A HELLISH WESTERN
May 27th, 2010 by Adrian ReynoldsI once saw a homeless man take a shit outside Kings Cross railway station, and swear I was the only person who witnessed what was happening. There are bigger and badder examples of social invisibility. Every now and then — it happens often enough to remind you that it’s a depressing feature of human experience — there’s a news story about how people ignore a crime that’s committed in front of them they could have stopped, or leave an injured person to suffer while getting on with their own priorities.
High Plains Drifter is about the hell visited on Lago, a nowhere town whose marshal is killed by a trio of whip-wielding badasses, when they turn to Clint Eastwood for help. There’s an echo here of the Kurosawa samurai films that Leone’s westerns were in part based on, here tangled with a morbid religiosity as befits a nation initially colonised by godbotherers seeking a new home.
It’s a wonderful example of how to bring a sense of the fantastic into a film that begins in a heightened but essentially naturalistic mode. One of the problems with cameras is that what you put in front of them seems real. The flights of fancy possible on a theatre stage, where the audience is willing to suspend their disbelief, are less often dabbled with in cinema, which is a pity. High Plains Drifter, directed by Eastwood in 1973, shows how a story can gradually assume mythic proportions in a way that an audience can relate to.
Eastwood plays the drifter, who is all set to move on through Lago when he’s first offered the chance to take care of the bad guys. He changes his mind when he realises that they’re the same bastards that nearly killed him a while ago, and this will be a chance for payback. At which point, things get interesting…

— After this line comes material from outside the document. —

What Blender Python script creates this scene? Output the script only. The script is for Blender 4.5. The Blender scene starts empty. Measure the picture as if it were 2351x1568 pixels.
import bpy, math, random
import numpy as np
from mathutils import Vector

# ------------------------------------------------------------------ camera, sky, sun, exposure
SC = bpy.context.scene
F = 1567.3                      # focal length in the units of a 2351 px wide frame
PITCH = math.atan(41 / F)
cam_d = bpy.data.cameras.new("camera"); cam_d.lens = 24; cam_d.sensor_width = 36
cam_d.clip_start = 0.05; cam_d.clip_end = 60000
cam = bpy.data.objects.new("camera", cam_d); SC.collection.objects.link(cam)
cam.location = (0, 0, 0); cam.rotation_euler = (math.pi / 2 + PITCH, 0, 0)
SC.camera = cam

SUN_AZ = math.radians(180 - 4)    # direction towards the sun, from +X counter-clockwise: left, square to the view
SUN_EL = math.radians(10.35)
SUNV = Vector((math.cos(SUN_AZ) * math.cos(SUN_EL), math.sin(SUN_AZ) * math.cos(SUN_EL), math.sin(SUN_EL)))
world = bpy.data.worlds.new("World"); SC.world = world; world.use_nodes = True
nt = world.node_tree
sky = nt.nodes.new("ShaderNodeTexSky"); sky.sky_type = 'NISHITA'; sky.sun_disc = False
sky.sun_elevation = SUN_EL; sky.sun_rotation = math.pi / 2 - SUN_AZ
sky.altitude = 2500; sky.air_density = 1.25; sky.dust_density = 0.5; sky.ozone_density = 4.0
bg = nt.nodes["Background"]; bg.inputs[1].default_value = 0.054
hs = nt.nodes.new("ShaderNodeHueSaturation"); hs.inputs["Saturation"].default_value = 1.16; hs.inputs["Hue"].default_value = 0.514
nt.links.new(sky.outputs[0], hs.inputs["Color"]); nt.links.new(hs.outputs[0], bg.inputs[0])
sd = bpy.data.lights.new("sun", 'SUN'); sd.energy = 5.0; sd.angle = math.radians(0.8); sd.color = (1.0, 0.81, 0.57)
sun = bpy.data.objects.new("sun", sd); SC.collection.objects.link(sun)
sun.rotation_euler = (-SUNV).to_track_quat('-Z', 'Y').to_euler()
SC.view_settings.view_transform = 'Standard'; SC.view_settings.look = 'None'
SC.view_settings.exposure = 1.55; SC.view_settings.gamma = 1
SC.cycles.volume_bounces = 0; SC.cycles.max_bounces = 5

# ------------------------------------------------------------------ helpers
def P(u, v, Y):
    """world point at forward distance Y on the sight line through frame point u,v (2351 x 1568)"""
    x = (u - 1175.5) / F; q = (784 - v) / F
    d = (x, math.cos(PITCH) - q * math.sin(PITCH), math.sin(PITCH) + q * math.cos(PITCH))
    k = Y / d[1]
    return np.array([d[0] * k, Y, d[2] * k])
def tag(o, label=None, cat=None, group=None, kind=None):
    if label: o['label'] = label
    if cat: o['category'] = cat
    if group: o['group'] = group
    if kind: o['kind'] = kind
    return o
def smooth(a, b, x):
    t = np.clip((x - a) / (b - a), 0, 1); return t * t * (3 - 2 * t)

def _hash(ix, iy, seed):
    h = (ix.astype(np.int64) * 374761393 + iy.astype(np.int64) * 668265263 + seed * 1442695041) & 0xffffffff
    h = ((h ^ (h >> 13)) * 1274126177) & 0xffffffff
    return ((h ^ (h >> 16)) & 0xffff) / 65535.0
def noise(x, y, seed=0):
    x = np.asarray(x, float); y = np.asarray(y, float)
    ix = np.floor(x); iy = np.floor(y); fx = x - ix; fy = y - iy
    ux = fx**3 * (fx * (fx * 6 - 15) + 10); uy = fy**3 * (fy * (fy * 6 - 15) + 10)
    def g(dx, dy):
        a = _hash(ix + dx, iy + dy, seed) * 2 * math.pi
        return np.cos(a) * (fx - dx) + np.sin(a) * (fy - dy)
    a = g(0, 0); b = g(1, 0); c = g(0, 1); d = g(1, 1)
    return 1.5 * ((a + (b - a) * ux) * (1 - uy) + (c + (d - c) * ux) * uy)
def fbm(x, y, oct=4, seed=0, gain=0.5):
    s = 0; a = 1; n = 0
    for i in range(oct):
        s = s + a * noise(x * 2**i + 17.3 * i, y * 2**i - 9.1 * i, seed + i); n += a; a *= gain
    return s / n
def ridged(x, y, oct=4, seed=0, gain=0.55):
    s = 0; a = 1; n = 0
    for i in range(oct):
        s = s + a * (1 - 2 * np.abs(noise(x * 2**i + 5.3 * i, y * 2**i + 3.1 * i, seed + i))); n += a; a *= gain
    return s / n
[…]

The drifter takes over Lago, quickly establishing his authority over sheriff and mayor and appointing an overlooked dwarf to those roles in their place. It’s a fascinating insight into what happens when one man really does live according to his will — there’s no prevarication about the drifter, who when he sets about the task he’s been hired to do is single minded in achieving his objective. The reaction of Lago’s citizens is interesting: as Eastwood struts and demands what he’s been told is his due, the locals inhabit his aura, impressed but unable to duplicate his machismo for fear of reprisal.
At one level you could easily say this is a story about an alpha male let loose in a rural community which has lost its figurehead. But there’s much more going on than that: in preparing Lago to take on the villains, Eastwood turns the town into hell. When the trio do turn up, Lago is all crimson and flames, presided over the drifter who picks his enemies off one at a time, disposing each of them with the whips that they’ve tormented others.
Make no mistake, Eastwood is a bastard — but the people of Lago had it coming. The drifter is an angel of vengeance sent to punish them, whether by buying rounds of drinks at the bartender’s expense, or rape — he will stop at absolutely nothing in enacting his will. It’s visceral stuff, the rape in particular a shock for modern audiences, and the whole is undeniably powerful.
The picture of hell presented here makes the western’s flexibility clear. Some writers on genre reckon that the western (along with science fiction) is a setting rather than a genre, and that makes sense in this case at least. You could tell the same story, as alluded to, in a Japanese feudal setting, or make it a contemporary tale with gangster trappings. What matters is the heart of darkness beating at the story’s centre, and the commitment of writer (Ernest Tidyman in this case: he also created Shaft in the black detective’s prose incarnation) and director to realising a vision of hell for a secular audience.